Andy Lutomirski luto at kernel.org
Tue Apr 3 00:37:14 UTC 2018


On 03/30/2018 05:46 PM, James Morris wrote:
> On Sat, 31 Mar 2018, David Howells wrote:
> 
>> Date: Thu, 26 Oct 2017 17:37:38 +0100
>>
>> Hi James,
>>
>> Can you pull this patchset into security/next please?  It has been in
>> linux-next since the beginning of March.
>>
>> It adds kernel lockdown support for EFI secure boot.
> 
> Applied to
> git://git.kernel.org/pub/scm/linux/kernel/git/jmorris/linux-security.git
> next-lockdown and next-testing
> 
> Are there any known coverage gaps now?
> 
> 
> 

This is an attempt at a review.  I'm replying here because I can't find 
the actual relevant patch emails.

Cover letter:

 > Here's a set of patches to institute a "locked-down mode" in the
 > kernel and to trigger that mode if the kernel is booted in 
secure-boot > mode or through the command line.

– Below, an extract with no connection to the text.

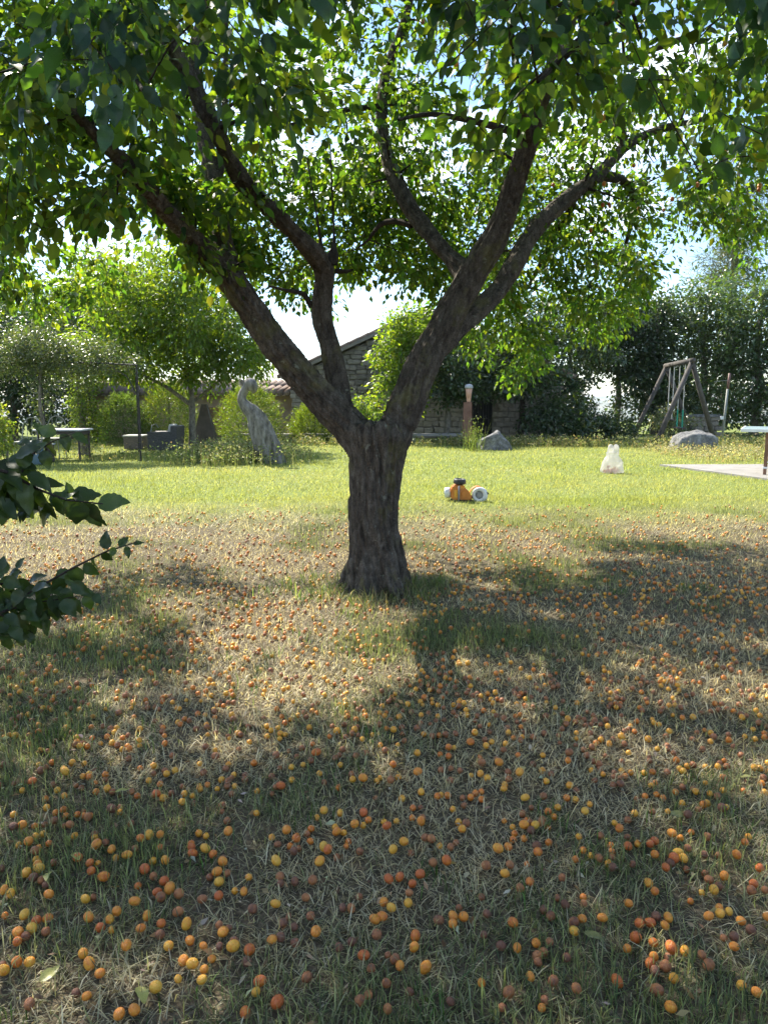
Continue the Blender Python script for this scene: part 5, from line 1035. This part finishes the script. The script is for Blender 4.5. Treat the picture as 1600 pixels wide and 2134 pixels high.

I think this is seriously problematic in that it's not well defined.  It 
sounds like "locked-down mode" means "make me feel good about 
something".  For the rest of this review, I'm going to pretend that you 
actually want two features: 
"try-prevent-root-from-corrupting-the-kernel" and 
"try-to-prevent-root-from-reading-kernel-memory".

Also, there should be a justification that allows normal people (i.e. 
those who are not involved in the UEFI signing process) to understand 
*why* this should have anything to do with UEFI.  I can very easily see 
why it would make sense for a UEFI authenticated variable to tell the 
kernel to enable one or both of these modes or for there to be an 
authenticated mechanism for the bootloader to tell the kernel to enable 
it.  I do *not* see why the mere act of using Secure Boot should have 
this effect.

In particular, UEFI Secure Boot should *not* enable 
"try-to-prevent-root-from-reading-kernel-memory", which means that, 
unless you actually implement the split, you should drop a bunch of the 
patches.

In fact, I think the kernel should try to get away from the idea that 
UEFI Secure Boot should imply annoying restrictions.  It's really 
annoying and it's never been clear to me that it has a benefit.

"Restrict /dev/{mem,kmem,port} when the kernel is locked down": this 
should probably split into one restriction for read and one for write.

"Lock down /proc/kcore": should only apply to 
"try-to-prevent-root-from-reading-kernel-memory"

"Lock down kprobes": ditto

"bpf: Restrict kernel image access functions when the kernel is locked 
down": This patch just sucks in general.  At the very least, it should 
only apply to "bpf: Restrict kernel image access functions when the 
kernel is locked down".  But you should probably just force all eBPF 
users through the unprivileged path when locked down instead, since eBPF 
is really quite useful even with the stricter verification mode.

"Lock down perf": how about preventing using perf on the kernel when 
"try-to-prevent-root-from-reading-kernel-memory" is set and not 
restricting it otherwise?

"debugfs: Restrict debugfs when the kernel is locked down": The logic is 
IMO nutty.  Why the 0444 restriction?  I see no reason that reading a 
0644 file should be treated any differently from reading a 0444 file. 
Regardless, I think you should prevent writing or reading depending on 
lockdown mode and add an API so that individual debugfs files can 
override this.

"efi: Lock down the kernel if booted in secure boot mode": you have a 
stray change in fs/debugfs/inode.c in here.  Also, as above, I really 
dislike this patch.

"lockdown: Print current->comm in restriction messages": Shouldn't this 
be folded in with whatever patch added that code in the first place?